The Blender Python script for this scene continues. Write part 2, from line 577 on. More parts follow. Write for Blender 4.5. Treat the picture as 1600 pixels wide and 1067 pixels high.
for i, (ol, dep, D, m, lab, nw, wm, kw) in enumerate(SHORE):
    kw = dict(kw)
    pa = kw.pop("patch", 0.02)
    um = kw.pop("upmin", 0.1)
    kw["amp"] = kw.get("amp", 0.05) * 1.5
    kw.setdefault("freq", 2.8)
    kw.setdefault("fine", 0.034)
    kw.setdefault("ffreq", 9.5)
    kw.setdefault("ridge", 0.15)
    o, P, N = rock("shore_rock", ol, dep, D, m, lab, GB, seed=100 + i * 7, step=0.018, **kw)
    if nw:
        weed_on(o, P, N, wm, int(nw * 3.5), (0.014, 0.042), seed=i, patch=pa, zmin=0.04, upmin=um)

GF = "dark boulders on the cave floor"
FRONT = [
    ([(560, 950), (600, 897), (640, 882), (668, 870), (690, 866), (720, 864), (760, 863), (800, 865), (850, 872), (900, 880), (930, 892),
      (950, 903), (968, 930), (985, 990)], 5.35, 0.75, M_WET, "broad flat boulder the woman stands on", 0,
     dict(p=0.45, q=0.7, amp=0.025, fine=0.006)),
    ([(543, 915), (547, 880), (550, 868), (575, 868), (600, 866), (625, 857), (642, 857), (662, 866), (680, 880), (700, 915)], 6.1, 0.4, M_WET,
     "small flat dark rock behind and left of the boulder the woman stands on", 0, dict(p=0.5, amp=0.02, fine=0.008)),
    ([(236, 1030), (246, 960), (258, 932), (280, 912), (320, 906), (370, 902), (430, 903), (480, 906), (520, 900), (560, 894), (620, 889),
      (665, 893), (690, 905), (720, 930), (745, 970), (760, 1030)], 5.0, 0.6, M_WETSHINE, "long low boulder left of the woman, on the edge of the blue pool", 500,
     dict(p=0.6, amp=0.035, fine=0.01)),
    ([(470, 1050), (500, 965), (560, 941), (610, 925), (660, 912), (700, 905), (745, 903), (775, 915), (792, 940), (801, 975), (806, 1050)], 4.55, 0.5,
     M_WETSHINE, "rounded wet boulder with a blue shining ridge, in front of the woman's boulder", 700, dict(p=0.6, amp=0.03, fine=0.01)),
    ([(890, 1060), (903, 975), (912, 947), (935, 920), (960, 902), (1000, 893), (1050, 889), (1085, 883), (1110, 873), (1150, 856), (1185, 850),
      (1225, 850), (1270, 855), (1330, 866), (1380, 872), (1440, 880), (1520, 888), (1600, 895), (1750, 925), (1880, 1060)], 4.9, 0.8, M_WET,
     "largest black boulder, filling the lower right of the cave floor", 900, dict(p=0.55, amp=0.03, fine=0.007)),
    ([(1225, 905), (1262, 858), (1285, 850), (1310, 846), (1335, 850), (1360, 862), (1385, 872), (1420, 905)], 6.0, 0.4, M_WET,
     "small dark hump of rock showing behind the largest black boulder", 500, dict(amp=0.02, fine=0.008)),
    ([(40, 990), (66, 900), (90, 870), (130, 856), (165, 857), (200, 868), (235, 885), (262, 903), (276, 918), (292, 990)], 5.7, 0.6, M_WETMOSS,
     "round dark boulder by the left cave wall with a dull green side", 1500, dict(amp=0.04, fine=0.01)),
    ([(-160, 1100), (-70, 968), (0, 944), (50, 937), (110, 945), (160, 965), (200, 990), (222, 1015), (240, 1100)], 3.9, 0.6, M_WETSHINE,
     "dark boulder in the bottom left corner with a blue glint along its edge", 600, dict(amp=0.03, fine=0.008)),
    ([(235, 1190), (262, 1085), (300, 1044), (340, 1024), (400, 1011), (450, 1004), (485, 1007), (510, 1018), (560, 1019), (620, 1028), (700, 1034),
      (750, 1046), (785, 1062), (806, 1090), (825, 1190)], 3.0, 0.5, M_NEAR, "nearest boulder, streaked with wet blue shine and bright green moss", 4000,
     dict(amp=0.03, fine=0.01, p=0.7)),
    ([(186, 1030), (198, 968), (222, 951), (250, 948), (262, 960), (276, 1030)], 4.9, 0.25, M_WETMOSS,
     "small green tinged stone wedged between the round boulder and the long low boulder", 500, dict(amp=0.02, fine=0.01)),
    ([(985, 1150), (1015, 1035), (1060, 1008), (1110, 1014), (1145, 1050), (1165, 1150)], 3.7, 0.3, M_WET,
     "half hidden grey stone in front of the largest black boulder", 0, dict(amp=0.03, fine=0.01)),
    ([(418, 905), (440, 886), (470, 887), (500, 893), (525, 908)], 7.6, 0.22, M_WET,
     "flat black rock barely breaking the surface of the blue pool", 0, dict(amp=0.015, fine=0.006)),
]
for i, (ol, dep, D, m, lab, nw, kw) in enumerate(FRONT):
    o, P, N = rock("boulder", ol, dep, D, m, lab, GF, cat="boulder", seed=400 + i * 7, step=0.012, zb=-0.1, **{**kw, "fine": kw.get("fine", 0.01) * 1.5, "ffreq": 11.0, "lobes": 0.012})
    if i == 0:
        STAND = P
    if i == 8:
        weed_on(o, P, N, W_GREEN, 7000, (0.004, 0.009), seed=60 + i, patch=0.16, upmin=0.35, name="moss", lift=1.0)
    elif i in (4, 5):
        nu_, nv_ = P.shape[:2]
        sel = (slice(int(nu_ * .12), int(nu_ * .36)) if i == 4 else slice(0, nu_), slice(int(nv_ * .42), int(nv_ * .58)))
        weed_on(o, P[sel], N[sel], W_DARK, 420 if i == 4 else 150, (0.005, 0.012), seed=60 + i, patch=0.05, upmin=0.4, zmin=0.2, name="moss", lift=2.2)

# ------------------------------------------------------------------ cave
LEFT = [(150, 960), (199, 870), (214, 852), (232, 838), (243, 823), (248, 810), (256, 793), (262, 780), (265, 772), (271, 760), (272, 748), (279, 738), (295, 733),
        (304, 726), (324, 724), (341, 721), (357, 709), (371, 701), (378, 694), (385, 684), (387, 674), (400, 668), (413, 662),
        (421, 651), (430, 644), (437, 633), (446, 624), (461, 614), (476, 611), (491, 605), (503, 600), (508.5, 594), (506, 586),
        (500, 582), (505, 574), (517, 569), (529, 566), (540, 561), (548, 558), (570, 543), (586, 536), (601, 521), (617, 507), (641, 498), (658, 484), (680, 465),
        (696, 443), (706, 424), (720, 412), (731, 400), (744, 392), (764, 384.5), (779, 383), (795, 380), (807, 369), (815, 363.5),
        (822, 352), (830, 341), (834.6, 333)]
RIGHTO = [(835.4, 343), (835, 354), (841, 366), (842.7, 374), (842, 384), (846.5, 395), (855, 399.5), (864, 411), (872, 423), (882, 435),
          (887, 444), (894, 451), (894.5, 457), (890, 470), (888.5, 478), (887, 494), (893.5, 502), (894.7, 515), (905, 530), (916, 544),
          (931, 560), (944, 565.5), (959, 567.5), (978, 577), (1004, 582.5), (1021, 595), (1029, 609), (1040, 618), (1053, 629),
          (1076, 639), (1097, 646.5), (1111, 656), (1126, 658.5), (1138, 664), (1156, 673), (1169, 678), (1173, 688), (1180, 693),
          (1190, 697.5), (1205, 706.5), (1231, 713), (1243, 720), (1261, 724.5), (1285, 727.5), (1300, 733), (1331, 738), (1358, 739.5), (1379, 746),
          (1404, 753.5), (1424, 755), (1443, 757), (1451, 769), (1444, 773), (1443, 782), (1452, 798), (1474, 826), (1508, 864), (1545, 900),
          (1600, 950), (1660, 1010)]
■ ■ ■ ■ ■
WHAT THIS TASK INVOLVES: Extract the first line above and each line after it up to and including the one with "for i, (ol, dep, D, m, lab, nw, wm, kw)", please, exactly and with nothing else.

RESULT FOR THIS EXERCISE:
The Blender Python script for this scene continues. Write part 2, from line 577 on. More parts follow. Write for Blender 4.5. Treat the picture as 1600 pixels wide and 1067 pixels high.
for i, (ol, dep, D, m, lab, nw, wm, kw) in enumerate(SHORE):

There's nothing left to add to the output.